しかし、主人公が別れてしまいたいと思っている今、そんな「甘い言葉」は苦痛でしかないのかもしれませんね。だから、そんな「恥」を忘れあいたいと歌っているのでしょう。
今すぐに楽にしてあげよう
これまでを無にしてあげよう
様を見ろ 貸しは歌詞にしよう
下がっていこう
お決まりのサヨナラの涙
なぜいつもそんなに狡いの
構ってくれ 構ってくれ
解釈「今すぐに楽にしてあげよう。これまでを無にしてあげよう」と誰かが言った。
今この現状を見てみろよ。もう一緒にはいられないんだ。
はいはい、別れる時のおきまりの涙ね。
なぜ、いつもそんなにずるいの?
構ってよ。もっと構って...
「君」の別れの涙は主人公に心の奥底の気持ちを気づかせたのでしょうか。
主人公は本当はもっと「君」に構ってもらいたかったのかもしれませんね。構ってもらえないから、隠し事(浮気?)をしてしまったと。
しかし、もう隠し事をしてしまった以上、もう主人公は今までのように振る舞えません。「君」の別れの涙は酢推しばかりの後悔を与えたのでしょう。
君がいくら愛しても 痒いだけだから
そろそろ返してよ 君の私を
忘れたい思い出が人質だから
いつでも殺れること覚悟してるけど
解釈君がいくら私を愛しても 心に響けないから
君が好きな私をそろそろ返してくれないかな?
忘れたい思い出が人質だから。いつでも思い出を忘れることができてしまうんだろう。覚悟してる。
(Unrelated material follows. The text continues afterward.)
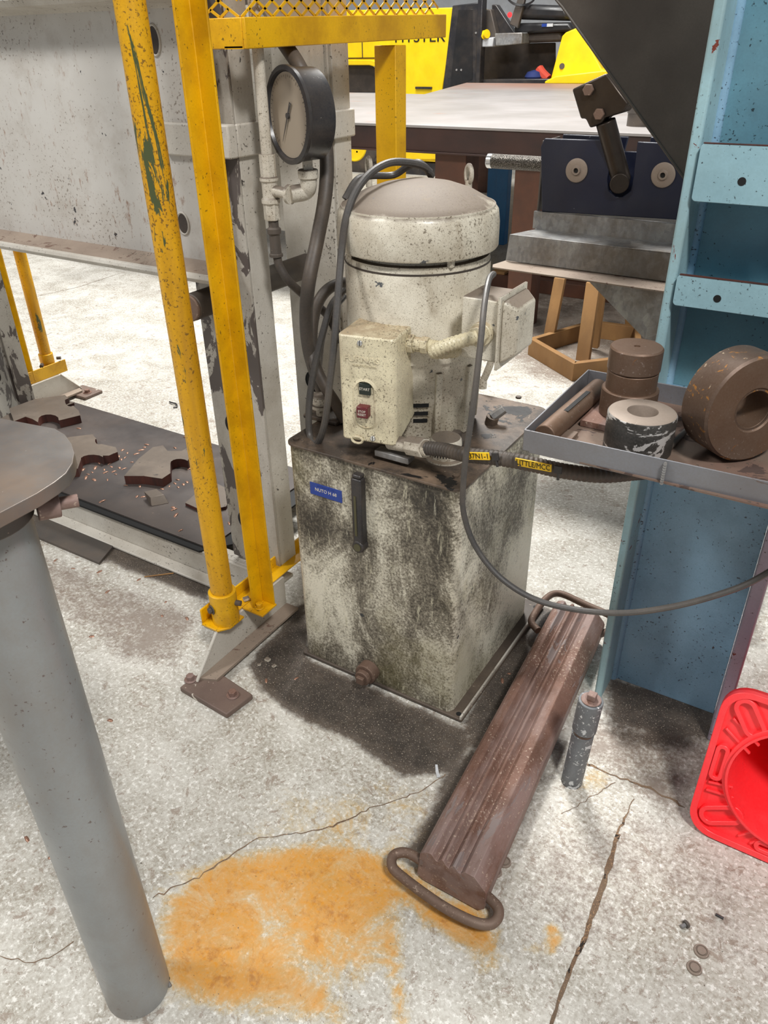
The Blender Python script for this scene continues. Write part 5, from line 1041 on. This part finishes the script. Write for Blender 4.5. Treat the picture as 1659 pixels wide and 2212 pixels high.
# ------------------------------------------------------------------ small things on the floor
def bolt(px, py, dx, dy, r, L_, label):
    p = PZ(px, py, r * 1.1); d = V((dx, dy, 0)).normalized()
    o = thing('loose_bolt', label, 'bolt', V((p.x, p.y, 0)))
    MB().cyl(p, p + d * L_, r, n=12).build('shank', M['galv'], o, .0005); MB().cyl(p - d * r * 1.4, p, r * 1.9, n=12).build('head', M['steel_dark'], o, .001)
bolt(361, 2118, 1, -.35, .0035, .014, 'small screw on the floor beside the grey pedestal leg')
bolt(1480, 1998, -.5, -.8, .0042, .010, 'short grey screw on the floor below the red cone')
tag(MB().tube([PZ(1546, 1975, .003), PZ(1555, 1980, .003), PZ(1563, 1984, .003)], .0028, 8, 4).build('black_chip', M['black_paint']), 'little black metal chip on the floor at far right', 'chip')
for (px, py, lab) in ((1515, 2055, 'upper of two cut-off brass anchor studs in the floor'), (1500, 2091, 'lower of two cut-off brass anchor studs in the floor'), (1090, 1862, 'rear cut-off anchor stud beside the grooved die block'), (1070, 1883, 'front cut-off anchor stud beside the grooved die block')):
    p = PZ(px, py, .001)
    tag(MB().lathe([(.0145, 0), (.0135, .003), (.011, .0035), (.0105, .001), (.0085, .001), (.008, .004), (.001, .0045)], (p.x, p.y, 0), n=28).build('anchor_stud', M['disc_top']), lab, 'anchor stud')
for (a, b) in (((940, 1652), (950, 1690)), ((938, 1690), (944, 1700))):
    pass
tag(MB().prism([PZ(*p, .001) for p in ((940, 1652), (945, 1652), (948, 1670), (952, 1678), (944, 1680), (941, 1668))], (0, 0, .001)).build('paper_scrap', M['wall']), 'tiny white paper scrap on the floor left of the die block', 'paper scrap')
for px, py, s_ in ((578, 1425, .008), (592, 1438, .006), (560, 1435, .005), (532, 1294, .009)):
    z0 = 0 if py > 1300 else .1325
    p = PZ(px, py, z0 + .004); m = MB().box(-s_, -s_ * .8, 0, s_, s_ * .8, s_ * 1.1).xf(Matrix.Translation((p.x, p.y, z0)) @ Matrix.Rotation(px, 4, 'Z'))
    tag(m.build('concrete_crumb', M['fit'], None, .002), {578: 'tiny concrete crumb nearest the tank on the oily floor', 592: 'pale concrete crumb on the oily floor, lowest of three', 560: 'smallest concrete crumb close to the foot beam'}.get(px, 'concrete crumb on the foot beam between yellow posts'), 'crumb', 'concrete crumbs by the press foot')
主人公の心情の変化から一番サビと少し変わっていますね。また、変化に伴って、「痒いだけだから」という歌詞も「心に響けないから」と違う意味で解釈しています。
「人の涙」とは、やはり人の心を動かすものですね。思い出を人質とするほど硬い意志を持っていた主人公でさえ、ここまで気持ちがブレてしまっています。
君といつか 笑い合えたら
それもまあいいかな
止まらないこの涙は たぶんそう歌ってるから
ごめんね “したい”だらけの恥のトレードは叶わない
君の鼓動は ちゃんと止まってるから
解釈君といつか笑い合えたら、それもいいかな。
この止まらない涙は、多分そう言っているのだろう。
ごめんなさい。「復縁したい」という恥のトレードはもうできない。
君への気持ちはちゃんとなくなっているから。
別れる時、泣いていた「君」につられ、どうやら主人公も泣いてしまったようです。そして、その涙から「まだ一緒にいたい」と気づけたのでしょう。
たぶんそう歌ってるから〜ごめんねの間にはかなりの年月が流れていると考えられます。
そしてラストは、長い年月が流れても「復縁したい」と言ってくる「君」に「君への気持ちはちゃんとなくなっているから復縁できない」と、伝えているのだと思います。
年月というのは、残酷ですよね。「まだ一緒にいたい」という大切な気持ちでさえも風化させてしまうんですから。
「時」に縛られている私たちは、どう生きたらいいのでしょうか。考えさせられますね。